HP 8750 - A Printer for Fine-Art Black and White AND Color.
HP's new 8750 printer offers archival color and black and white. A three-tone black system yields beautiful gradations and neutral grayscale across the tonal range.
We posted the press release for this printer back when we first received it, but I wanted to give it a little more play on the news page, as it looks to me to be a pretty significant new product. (See the press release for detailed specs.)
It seems that every year brings a new round of inkjet printers sporting yet one more ink color. (Four color printers, six color printers, 8 color printers, etc, etc.) This time around though, the extra "color" is another black... or two. HP's new 8750 printer uses a total of nine inks, the usual cyan, magenta, and yellow, plus light cyan and light magenta; a blue ink for expanded gamut in blue shades, and no less than three black inks, a full black as well as medium and light grays.
The color complement isn't all that different than those of many other printers on the market (although blue is a bit unusual as a gamut-expansion color), but the three shades of black/grey really set it apart. We've seen third-party quadtone inksets for fine-art black and white printing, and at least one other manufacturer has produced a printer with a "light black," but this is the first time a major player has come out with a printer with this strong a focus on fine-art black and white printing.

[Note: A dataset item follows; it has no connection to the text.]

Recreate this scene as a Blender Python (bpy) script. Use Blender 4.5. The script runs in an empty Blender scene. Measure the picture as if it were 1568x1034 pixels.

The problem with printing black and white photos on conventional inkjets is that their use of colors to build up the shades of grey generally results in greys that aren't perfecctly neutral color-wise, and (worse), that change in hue as you move across the tonal range.
The new HP 8750 solves this problem by using three shades of grey to get very smooth gradations in black and white prints, while maintaining essentially perfect color neutrality across its full tonal range.
The new printer not only produces great-looking prints, but boasts exceptional print life: 100 years in a frame, under normal residential lighting, or 200 years in archival storage conditions, as projected by Wilhelm Research. (HP booth personnel told me that the print life is slightly longer for black and white prints than color ones, but that "it's only a matter of a few years," so they're just using the 100/200 year figures for both.)
The HP 8750 is a very interesting new entry at the high end of the desktop inkjet market, the strongest offering to date from a major manufacturer for fine-art black and white printing, while at the same time ceding nothing on the color front.
The new HP 8750 is scheduled to appear in the US in April 2005, at an estimated street price of $499.